The return trip was an adventure because I now had to do head-on passes with all the other teams. Dogs do not usually move to the side of the trail when they see someone coming the way people do. Instead, they like to head straight for each other like a game of "chicken" and then veer aside at the last instant. If they do not veer aside, then you have a tangle or a pile-up. I had to crouch down holding a snow hook ready to instantly stop the team if they did not pass cleanly. Luckily, my dogs did great and got by everybody cleanly, even those teams that were tentative about passing or wanted to visit my dogs.

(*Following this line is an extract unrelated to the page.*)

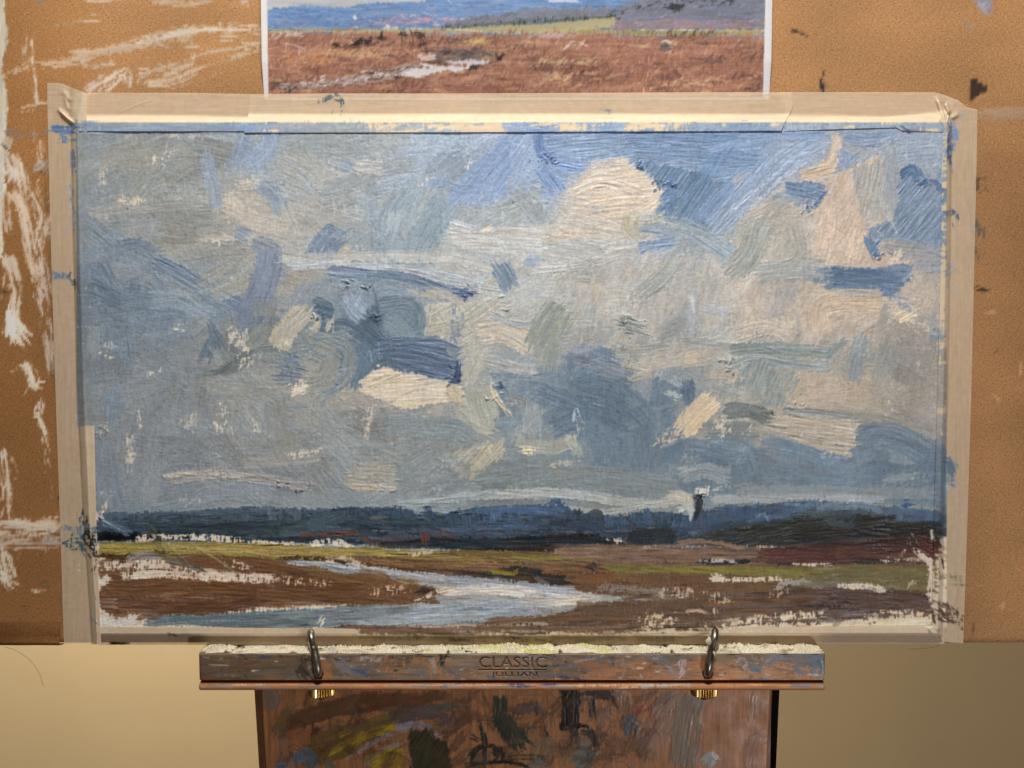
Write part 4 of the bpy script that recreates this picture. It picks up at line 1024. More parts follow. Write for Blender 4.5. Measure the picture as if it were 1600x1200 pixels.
# ------------------------------------------------------------------ paint on the easel rail and on the lid under it
def make_rail():
    F = Film(290, 990, 1310, 1095, rs=1.25, base="8f5f3c")
    r = np.random.default_rng(15)
    K = dict(h=.12, mix=.15, jit=.07, soft=2.5, rag=4, ridge=.3)
    def s(P, w, c, **k): F.stroke(P, w, c, **{**K, **k})
    def p(P, c, **k): F.patch(P, 0, c, **{**K, **k})
    # worn grey brown film of dried colour
    p("300,1015 1310,1015 1310,1040 1240,1045 1180,1040 1100,1035 1060,1040 1000,1036 930,1045 900,1062 300,1064", "675544", dry=.06)
    p("300,1016 485,1016 488,1062 300,1062", "4b3b2d", op=.85); p("300,1016 1310,1016 1310,1028 300,1028", "5e5040", op=.75, dry=.1)
    for _ in range(260):
        x = r.uniform(310, 1285); y = r.uniform(1022, 1062)
        c = ["57483a", "6b5a4a", "473a30", "756453", "5f4a38", "4c4a50", "7f5838", "55504e"][r.integers(8)]
        s([[x, y], [x+r.uniform(8, 40), y+r.normal(0, 1.5)]], r.uniform(3, 9), c, op=.45, dry=.25)
    s("480,1020 470,1045 478,1058", 14, "2f2520", op=.8, dry=.2); s("505,1030 512,1055", 18, "97603a", op=.8, dry=.15); s("500,1052 512,1062", 14, "9c6840", op=.8)
    s("525,1035 545,1055", 12, "7d6c6b", op=.6); s("530,1032 560,1048 580,1040", 14, "6a6a78", op=.6, dry=.2); s("562,1048 570,1052", 8, "3a4254", dry=.2)
    s("405,1024 412,1026", 9, "36405a", dry=.1); s("436,1022 442,1030", 7, "2a2624", dry=.3); s("378,1023 382,1026", 4, "1e1b1c")
    s("560,1028 585,1030 600,1025", 7, "9b8f86", dry=.35); s("612,1025 622,1026", 4, "a9a58c"); s("672,1030 678,1046", 8, "8a7e78", dry=.3)
    s("694,1021 690,1032 688,1044", 7, "121210", h=.4); s("688,1022 698,1023", 4, "151412")
    s("700,1052 712,1058", 8, "3a4260", dry=.4); s("815,1050 830,1060", 9, "3a4262", dry=.4); s("820,1025 850,1030", 8, "7a7c92", dry=.3, op=.6); s("765,1056 775,1062", 5, "424a68", dry=.3)
    s("870,1036 884,1038", 6, "4a4c5c", dry=.2); s("904,1034 935,1028 950,1022", 6, "8a7468", dry=.3); s("876,1058 912,1060", 5, "30364e", dry=.3); s("880,1057 890,1060", 4, "3b3f60")
    s("905,1028 980,1030", 6, "4f5460", dry=.4); s("915,1042 960,1038", 12, "7d4d35", dry=.2, op=.8); s("955,1030 962,1046", 9, "3e3d44", dry=.3); s("1010,1026 1040,1026", 8, "625c60", dry=.2); s("1025,1028 1050,1036", 10, "59606c", dry=.3, op=.7)
    s("1030,1045 1045,1055", 12, "7a6f6c", dry=.3); s("1000,1050 1090,1056", 12, "80563a", dry=.3, op=.7); s("1040,1040 1055,1052", 10, "6b6a70", dry=.3)
    s("1058,1040 1066,1036 1068,1050 1060,1058", 9, "9a8d90", dry=.25, h=.3); s("1090,1030 1100,1042", 12, "8f6040", op=.8); s("1150,1030 1162,1036 1158,1042", 12, "8d8690", dry=.2)
    s("1172,1040 1180,1048 1192,1056", 13, "3f505c", h=.3); s("1160,1048 1166,1052", 6, "3a3a38", dry=.2); s("1120,1050 1240,1056", 10, "96683f", dry=.25, op=.8)
    p("1195,1018 1290,1018 1290,1040 1200,1044", "53504f", op=.8, dry=.1); s("1200,1030 1260,1028", 10, "5d5a60", dry=.3); s("1206,1036 1240,1042", 8, "a56f4c", dry=.3)
    s("1268,1028 1280,1040 1276,1054", 22, "44576a", op=.9, dry=.05); s("1245,1048 1255,1056", 9, "454e62", dry=.2); s("1285,1035 1287,1058", 3, "cfc4b0", dry=.3, h=.3)
    for _ in range(200):
        x = r.uniform(312, 1285); y = r.uniform(1021, 1063); L = r.exponential(5)+1
        s([[x, y], [x+L, y+r.normal(0, 1.5)]], r.uniform(1, 2.6), ["1f1a16", "2d3038", "a89c8c", "3a2a1e", "cabfa8", "4d5566", "8a5a3a"][r.integers(7)], op=.75, soft=1.2, rag=1)
    # lower moulding, barer wood
    s("300,1071 600,1070 900,1069 1300,1067", 8, "a3714a", op=.8, dry=.1); s("310,1074 500,1074", 6, "6d5c52", dry=.15); s("600,1073 900,1072", 5, "7d7166", dry=.25)
    s("690,1071 712,1070", 6, "464c68", dry=.2); s("795,1071 870,1070", 6, "2f3560", dry=.3); s("850,1069 868,1072", 4, "24285a"); s("1000,1068 1080,1067", 8, "9a9484", dry=.2); s("900,1070 1000,1069", 6, "aa9a82", dry=.4)
    s("345,1071 420,1070", 3, "c9a58a", dry=.3); s("755,1068 758,1073", 3, "d5cbb0"); s("1230,1070 1286,1069", 4, "5b6270", dry=.2)
    return F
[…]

The only other tricky part was a steep downhill with a sharp switchback a couple miles from the finish line. I crashed the sled there but managed to hang on. At the finish line, the burly marines were ready to hang onto my sled to get us stopped at my truck.

I checked all my dogs over for injury and was really pleased that my lack of braking ability had not resulted in any problems. I fed and watered the team and then put them away in their boxes where they could rest and stay warm.

It took a long time for the next team to come in, which surprised me. It turned out that I was in first place by almost half an hour. This was a formidable lead to take into the second day.

Thursday, January 03, 2008

Happy New Year

Happy New Year, everybody. I am always hopeful that each year will be better. Seeing that the new year comes in winter, I am always thinking of the success of my sled dog training and racing efforts.

I wrote a message about the season's first race, but I had left it unfinished, and when I returned, all my programs had been closed, so the message was lost. Now I have to hunt for the time and energy to recompose it. Perhaps tomorrow.

Today I took my main team for a 40 mile run, the longest so far. It was a beautiful sunny day, and not very windy for once. My husband also got his snowmobile out for the first time this year.